Open Redirect

Resources of the challenge

The statement of this challenge is : “Find a way to make a redirection to a domain other than those showed on the web page.”

The web page shows 3 buttons that direct the user to Facebook, Twitter or Slack

The documentation is perfect for this challenge, it is an article on the Open Redirect flaw that is simple and clear. I repost it here.

Starting resolution

Once that I knew which flaw to exploit, I took a look to the source code. Here’s how the redirect links to social networks are written :

<a href='?url=https://facebook.com&h=a023cfbf5f1c39bdf8407f28b60cd134'>facebook</a>
<a href='?url=https://twitter.com&h=be8b09f7f1f66235a9c91986952483f0'>twitter</a>
<a href='?url=https://slack.com&h=e52dc719664ead63be3d5066c135b6da'>slack</a>

The ? stands before the parameters of a URL so I understood that I needed to modify the URL by setting the parameters of another site to redirect the page.

First, I naively tried : ?url=https://youtube.com

It didn’t work, so I realized there was a second parameter to include in the URL, the h.

I therefore tried to copy an h from another link, such as the one on Facebook : ?url=https://youtube.com&h=a023cfbf5f1c39bdf8407f28b60cd134

The page reloaded with the message: Incorrect hash!

The forum confirmed that I should create my own hash by understanding the link between the domain name and its hash. Logically, I did some research into hash functions.

Hash

Hashing is a mathematical technique that transforms data of variable size into a fixed value of specific length, usually a sequence of hexadecimal characters. This fixed-length value is called a hash.

Hashing is designed to be a one-way function, meaning that it’s easy to create a hash from the original data, but extremely difficult (if not impossible) to retrieve the original data from the hash.

Hashes are commonly used in IT security to store passwords securely. When the user attempts to log in, the system hashes the password entered by the user and compares it with the hash stored in the database. If the two hashes match, this means the password is correct, but the system never needs to store the actual password.

Common hash algorithms include MD5, SHA-1, SHA-256 and SHA-512.

MD5 (Message Digest Algorithm 5)

MD5 is a cryptographic hash algorithm that takes variable-size data as input and produces a 128-bit (16-byte) hash fingerprint, usually represented as a 32-character hexadecimal string.

The MD5 algorithm is designed to be fast and efficient, making it popular in the past for hashing and data integrity verification applications. However, over the years, vulnerabilities have been discovered in MD5, making it a less secure choice for applications requiring high security.

The main vulnerabilities in MD5 are related to collisions. Indeed, it is possible to find two different datasets that produce the same MD5 hash. This makes MD5 vulnerable to “collision” attacks, where an attacker can intentionally create different datasets with the same hash, which can compromise the security of systems that rely on MD5 to store passwords or check file integrity.

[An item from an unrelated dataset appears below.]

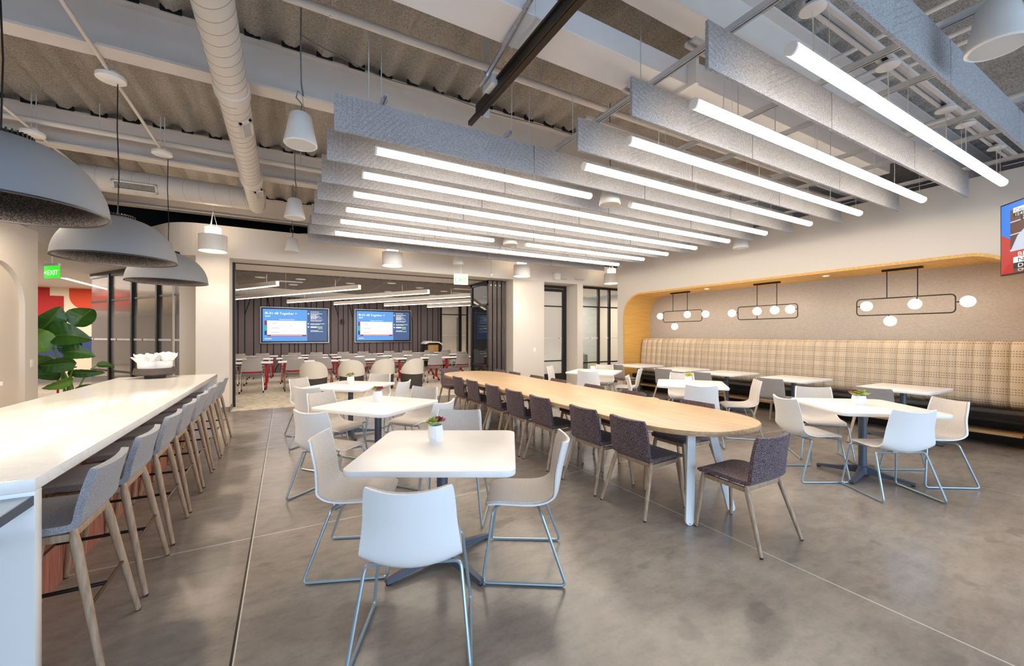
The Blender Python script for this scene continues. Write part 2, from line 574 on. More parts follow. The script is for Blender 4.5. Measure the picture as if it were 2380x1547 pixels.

SHA (Secure Hash Algorithm)

SHA hash algorithms are considered more secure than MD5 due to their more robust design and greater resistance to cryptographic attacks. Here are a few reasons why SHA is considered more secure:

1. Longer output length: SHAs produce hash of greater length than MD5. For example, SHA-256 produces a 256-bit (32-byte) hash, while SHA-512 produces a 512-bit (64-byte) hash. A longer hash length provides a larger search space for attackers, making collisions much harder to find.
2. Collision resistance : SHA algorithms have been designed to resist collision attacks, where an attacker tries to find two different datasets that produce the same hash.
3. Resistance to pre-images : SHA algorithms are also resistant to preimage attacks, where an attacker tries to recover the original data from a given hash. This property is essential to ensure that hashes cannot be “dehashed” to recover the original data.
4. Standardization and cryptographic evaluation : The security community regularly performs rigorous cryptographic evaluation of the SHA algorithms. Moreover, they are widely standardized in international standards. The ongoing standardization and revision process guarantees their quality and resistance to new cryptographic attacks.

End of the resolution

After counting the number of characters in the challenge hash (32), I realized that it was the result of one of these algorithms.

After some research, I found the link between the URL and its hash :

a023cfbf5f1c39bdf8407f28b60cd134 is the MD5 hash of https://facebook.com

Ultimately, I calculated the MD5 hash of https://youtube.com, then used Burp proxy to display a page with the password just before the redirection to YouTube.